Takie stanowisko zajął Trybunał Sprawiedliwości Unii Europejskiej w wyroku z 14 marca 2017 r. (C-157/15).
Stan faktyczny
Samira Achbita była zatrudniona jako recepcjonistka w belgijskim przedsiębiorstwie świadczącym usługi ochrony i monitoringu. Wypowiedziano jej umowę o pracę, kiedy nie zaprzestała noszenia islamskiej chusty, chociaż w regulaminie pracy wyraźnie zakazano uzewnętrzniania w miejscu pracy swoich przekonań politycznych, światopoglądowych i religijnych lub związanych z nimi obrzędów. Pracownica odwoła się do sądu podnosząc, że jej zwolnienie było przejawem dyskryminacji ze względu na wyznawaną przez nią religię.
Orzeczenia sądów i Trybunału
Sąd I instancji oddalił odwołanie, a sąd II instancji podtrzymał ten wyrok. Wskazano, że umowa została wypowiedziana nie ze względu na wyznawaną religię, ale ze względu na jej uzewnętrznianie w godzinach pracy. Sąd II instancji podkreślił, że sam fakt wprowadzenia zakazu noszenia widocznych symboli religijnych nie stanowi bezpośredniej dyskryminacji pracownicy jako osoby wierzącej. Sprawa trafiła do sądu kasacyjnego, który postanowił zwrócić się z pytaniem prejudycjalnym do TSUE.

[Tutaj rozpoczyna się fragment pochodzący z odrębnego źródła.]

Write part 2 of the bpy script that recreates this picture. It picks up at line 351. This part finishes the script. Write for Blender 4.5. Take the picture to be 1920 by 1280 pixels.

Trybunał stwierdził, że postanowienie regulaminu odnosiło się do noszenia widocznych symboli przekonań politycznych, światopoglądowych lub religijnych, a zatem obejmowało wszelkie sposoby ich uzewnętrzniania. W jednakowy sposób odnosiło się do wszystkich pracowników, nakładając na nich, w sposób generalny i jednolity, obowiązek noszenia neutralnego stroju. Nie mogło być więc mowy o dyskryminacji bezpośredniej. Takie postanowienie mogłoby jednak prowadzi do dyskryminacji pośredniej. Byłoby tak, gdyby pozornie neutralny obowiązek w rzeczywistości stawiał S. Achbitę w sytuacji gorszej niż pozostałych pracowników. TSUE wskazało jednak że tego rodzaju dyskryminacja może być obiektywnie uzasadniona zgodnym z prawem celem, takim jak realizowanie przez pracodawcę polityki neutralności politycznej, światopoglądowej i religijne, o ile przyjęte w tym celu środki są właściwe i konieczne.